=== Aim ===
Reproduce exactly, with no pictures, each line from the opening of the material down through the line containing "col = scene.collection".

━━━━━ Data excerpt

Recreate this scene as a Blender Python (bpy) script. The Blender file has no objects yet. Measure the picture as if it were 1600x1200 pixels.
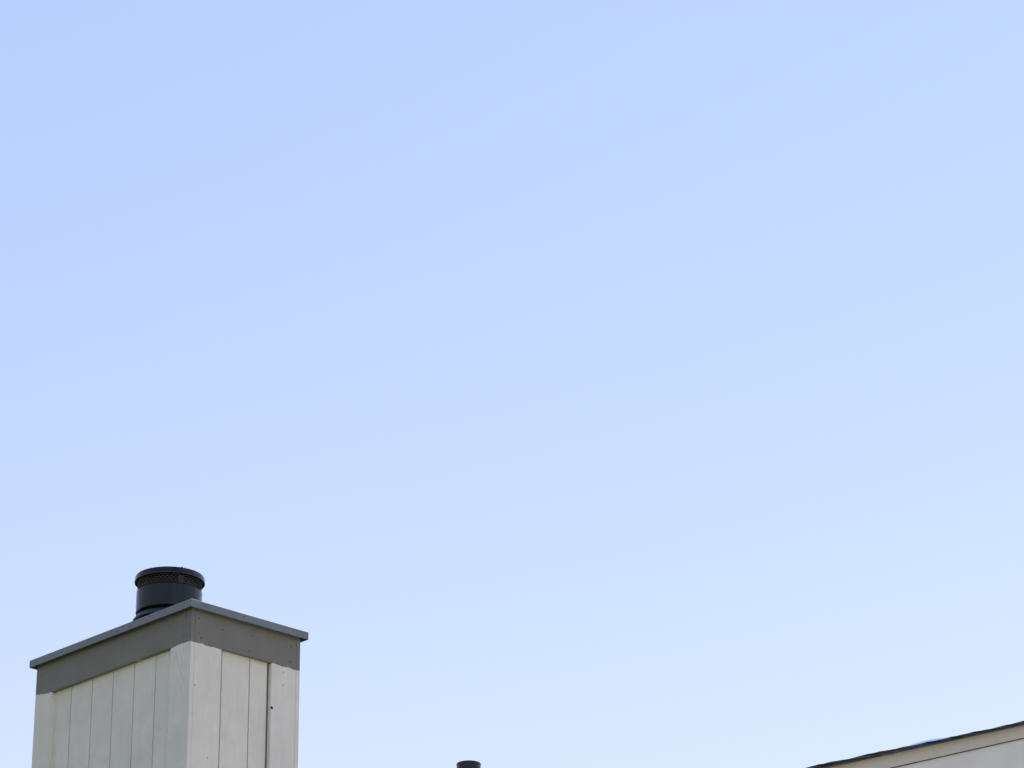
import bpy, bmesh, math, random
from mathutils import Vector, Matrix
random.seed(7)
R = math.radians
scene = bpy.context.scene
col = scene.collection

# ------------------------------------------------------------------ camera
PITCH, ROLL = 0.41228807, 0.01315553
rt = Vector((1, 0, 0)); fw = Vector((0, math.cos(PITCH), math.sin(PITCH)))
up = Vector((0, -math.sin(PITCH), math.cos(PITCH)))
cr, sr = math.cos(ROLL), math.sin(ROLL)
cx = rt * cr - up * sr
cy = rt * sr + up * cr
cam_data = bpy.data.cameras.new('camera')
cam = bpy.data.objects.new('camera', cam_data); col.objects.link(cam)
EYE = 1.6
m = Matrix((cx, cy, -fw)).transposed().to_4x4()
m.translation = Vector((0, 0, EYE))
cam.matrix_world = m
cam_data.sensor_width = 36
cam_data.lens = 4500 / 1600 * 36
cam_data.clip_end = 20000
scene.camera = cam

# ------------------------------------------------------------------ sky, sun, exposure
SUN_AZ, SUN_EL = 42.0, 68.0          # degrees clockwise from the view direction (+Y), and above the horizon
world = bpy.data.worlds.new('World'); scene.world = world
world.use_nodes = True
wn = world.node_tree
bg = wn.nodes['Background']
sky = wn.nodes.new('ShaderNodeTexSky')
sky.sky_type = 'NISHITA'; sky.sun_disc = False
sky.sun_elevation = R(SUN_EL); sky.sun_rotation = R(SUN_AZ)
sky.altitude = 0; sky.air_density = 2.1; sky.dust_density = 0.4; sky.ozone_density = 1.0
wb = wn.nodes.new('ShaderNodeMix'); wb.data_type = 'RGBA'; wb.blend_type = 'MULTIPLY'   # the camera's white balance, the same all over the sky
wb.inputs[0].default_value = 1; wb.inputs[7].default_value = (1.046, 0.925, 1.10, 1)
wn.links.new(sky.outputs[0], wb.inputs[6]); wn.links.new(wb.outputs[2], bg.inputs[0])
bg.inputs[1].default_value = 0.1
sd = bpy.data.lights.new('sun', 'SUN'); sd.energy = 3.0; sd.angle = R(0.5); sd.color = (1, 0.93, 0.82)
sun = bpy.data.objects.new('sun', sd); col.objects.link(sun)
sdir = Vector((math.sin(R(SUN_AZ)) * math.cos(R(SUN_EL)), math.cos(R(SUN_AZ)) * math.cos(R(SUN_EL)), math.sin(R(SUN_EL))))
sun.rotation_euler = sdir.to_track_quat('Z', 'Y').to_euler()
sun.location = (20, 20, 30)
vs = scene.view_settings
vs.view_transform = 'Standard'; vs.look = 'None'; vs.gamma = 1; vs.use_curve_mapping = False
vs.exposure = 0.56

# ------------------------------------------------------------------ materials
def new_mat(name):
    mt = bpy.data.materials.new(name); mt.use_nodes = True
    nt = mt.node_tree
    return mt, nt, nt.nodes['Principled BSDF']
def N(nt, t, **kw):
    n = nt.nodes.new(t)
    for k, v in kw.items(): setattr(n, k, v)
    return n
def mapping(nt, scale, use_random=True, coord='Object'):
    tc = N(nt, 'ShaderNodeTexCoord')
    mp = N(nt, 'ShaderNodeMapping'); mp.inputs['Scale'].default_value = scale
    nt.links.new(tc.outputs[coord], mp.inputs['Vector'])
    if use_random:
        oi = N(nt, 'ShaderNodeObjectInfo')
        mm = N(nt, 'ShaderNodeVectorMath', operation='SCALE'); mm.inputs[0].default_value = (13, 7, 29)
        nt.links.new(oi.outputs['Random'], mm.inputs['Scale'])
        nt.links.new(mm.outputs[0], mp.inputs['Location'])
    return mp
def noise(nt, vec, scale, detail=4, rough=0.55, distort=0):
    n = N(nt, 'ShaderNodeTexNoise')
    n.inputs['Scale'].default_value = scale; n.inputs['Detail'].default_value = detail
    n.inputs['Roughness'].default_value = rough; n.inputs['Distortion'].default_value = distort
    nt.links.new(vec, n.inputs['Vector']); return n
def ramp(nt, fac, stops):
    r = N(nt, 'ShaderNodeValToRGB')
    e = r.color_ramp.elements
    while len(e) < len(stops): e.new(0.5)
    for i, (p, c) in enumerate(stops):
        e[i].position = p; e[i].color = (*c, 1) if len(c) == 3 else c
    nt.links.new(fac, r.inputs[0]); return r
def mix(nt, fac, a, b, mode='MIX'):
    n = N(nt, 'ShaderNodeMix', data_type='RGBA', blend_type=mode)
    for s, v in ((n.inputs[0], fac), (n.inputs[6], a), (n.inputs[7], b)):
        if hasattr(v, 'links') or isinstance(v, bpy.types.NodeSocket): nt.links.new(v, s)
        elif isinstance(v, (int, float)): s.default_value = v
        else: s.default_value = (*v, 1)
    return n.outputs[2]
def math_n(nt, op, a, b=None, c=None):
    n = N(nt, 'ShaderNodeMath', operation=op)
    for s, v in zip(n.inputs, (a, b, c)):
        if v is None: continue
        if isinstance(v, bpy.types.NodeSocket): nt.links.new(v, s)
        else: s.default_value = v
    return n.outputs[0]
def grain_height(nt, amount_cathedral=1.0):
    """vertical wood grain: fine streaks along z plus looping growth rings"""
    mp = mapping(nt, (1, 1, 1))
    sep = N(nt, 'ShaderNodeSeparateXYZ'); nt.links.new(mp.outputs[0], sep.inputs[0])
    across = math_n(nt, 'ADD', sep.outputs[0], sep.outputs[1])
    cmb = N(nt, 'ShaderNodeCombineXYZ')
    nt.links.new(across, cmb.inputs[0]); nt.links.new(math_n(nt, 'MULTIPLY', sep.outputs[2], 0.22), cmb.inputs[2])
    big = noise(nt, cmb.outputs[0], 3.2, 2, 0.5, 0.3)
    rings = math_n(nt, 'SINE', math_n(nt, 'MULTIPLY', big.outputs[0], 150.0))
    cmb2 = N(nt, 'ShaderNodeCombineXYZ')
    nt.links.new(across, cmb2.inputs[0]); nt.links.new(math_n(nt, 'MULTIPLY', sep.outputs[2], 0.06), cmb2.inputs[2])
    fine = noise(nt, cmb2.outputs[0], 110, 4, 0.6)
    pit = noise(nt, mp.outputs[0], 160, 3, 0.6)
    patch = noise(nt, mp.outputs[0], 2.3, 2)
    pm = ramp(nt, patch.outputs[0], [(0.42, (0.1,) * 3), (0.6, (1,) * 3)])
    h = math_n(nt, 'ADD', math_n(nt, 'MULTIPLY', math_n(nt, 'MULTIPLY', rings, pm.outputs[0]), 0.5 * amount_cathedral),
               math_n(nt, 'MULTIPLY', fine.outputs[0], 1.0))
    h = math_n(nt, 'ADD', h, math_n(nt, 'MULTIPLY', pit.outputs[0], 0.5))
    soft = math_n(nt, 'ADD', math_n(nt, 'MULTIPLY', fine.outputs[0], 0.75), math_n(nt, 'MULTIPLY', math_n(nt, 'MULTIPLY', rings, pm.outputs[0]), 0.045))
    return mp, h, soft
WHITE = (0.80, 0.778, 0.70); GREY = (0.200, 0.196, 0.170)
def paint_mat(name, kind):
    mt, nt, b = new_mat(name)
    mp, h, soft = grain_height(nt)
    v = noise(nt, mp.outputs[0], 5, 5, 0.6)
    base = WHITE if kind != 'grey' else GREY
    def var(c):
        return ramp(nt, v.outputs[0], [(0.3, tuple(x * 0.93 for x in c)), (0.7, tuple(min(1, x * 1.04) for x in c))]).outputs[0]
    c = var(base)
    # rain streaks and specks of dirt
    st = N(nt, 'ShaderNodeMapping'); st.inputs['Scale'].default_value = (1, 1, 0.07)
    nt.links.new(mp.outputs[0], st.inputs[0])
    sn = noise(nt, st.outputs[0], 26, 3)
    c = mix(nt, ramp(nt, sn.outputs[0], [(0.5, (0, 0, 0)), (0.8, (0.14,) * 3)]).outputs[0], c, tuple(x * 0.72 for x in base))
    sp = noise(nt, mp.outputs[0], 75, 2, 0.5)
    c = mix(nt, ramp(nt, sp.outputs[0], [(0.735, (0, 0, 0)), (0.76, (0.35,) * 3)]).outputs[0], c, (0.10, 0.09, 0.075))
    if kind == 'line':
        # ragged hand-cut paint line: grey above, white below, along the foot of the fascia
        tc = N(nt, 'ShaderNodeTexCoord'); sep = N(nt, 'ShaderNodeSeparateXYZ')
        nt.links.new(tc.outputs['Object'], sep.inputs[0])
        w1 = noise(nt, tc.outputs['Object'], 7, 2); w2 = noise(nt, tc.outputs['Object'], 21, 5, 0.62)
        line = math_n(nt, 'ADD', math_n(nt, 'MULTIPLY', math_n(nt, 'SUBTRACT', w1.outputs[0], 0.5), 0.018),
                      math_n(nt, 'MULTIPLY', math_n(nt, 'SUBTRACT', w2.outputs[0], 0.5), 0.026))
        end = N(nt, 'ShaderNodeMapRange', interpolation_type='SMOOTHSTEP')
        nt.links.new(sep.outputs[1], end.inputs[0])
        for i_, v_ in ((1, 1.33), (2, 1.5), (3, 0.0), (4, 0.02)): end.inputs[i_].default_value = v_
        lv = math_n(nt, 'ADD', math_n(nt, 'ADD', line, -0.1935), end.outputs[0])
        g = math_n(nt, 'GREATER_THAN', sep.outputs[2], lv)
        gv = ramp(nt, v.outputs[0], [(0.3, tuple(x * 0.92 for x in GREY)), (0.7, tuple(x * 1.07 for x in GREY))]).outputs[0]
        c = mix(nt, g, c, gv)
    c = mix(nt, 1.0, c, ramp(nt, soft, [(0.22, (0.955, 0.952, 0.946)), (0.5, (1, 1, 1))]).outputs[0], 'MULTIPLY')   # dirt in the grain, with its relief shading put into the colour
    nt.links.new(c, b.inputs['Base Color'])
    b.inputs['Roughness'].default_value = 0.55
    b.inputs['Specular IOR Level'].default_value = 0.35
    bp = N(nt, 'ShaderNodeBump'); bp.inputs['Strength'].default_value = 0.9; bp.inputs['Distance'].default_value = 0.0022
    nt.links.new(h, bp.inputs['Height']); nt.links.new(bp.outputs[0], b.inputs['Normal'])
    return mt
M_WHITE = paint_mat('white_painted_wood', 'white')
M_LINE = paint_mat('trim_paint_with_cut_line', 'line')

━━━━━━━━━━

=== Right answer ===
Recreate this scene as a Blender Python (bpy) script. The Blender file has no objects yet. Measure the picture as if it were 1600x1200 pixels.
import bpy, bmesh, math, random
from mathutils import Vector, Matrix
random.seed(7)
R = math.radians
scene = bpy.context.scene
col = scene.collection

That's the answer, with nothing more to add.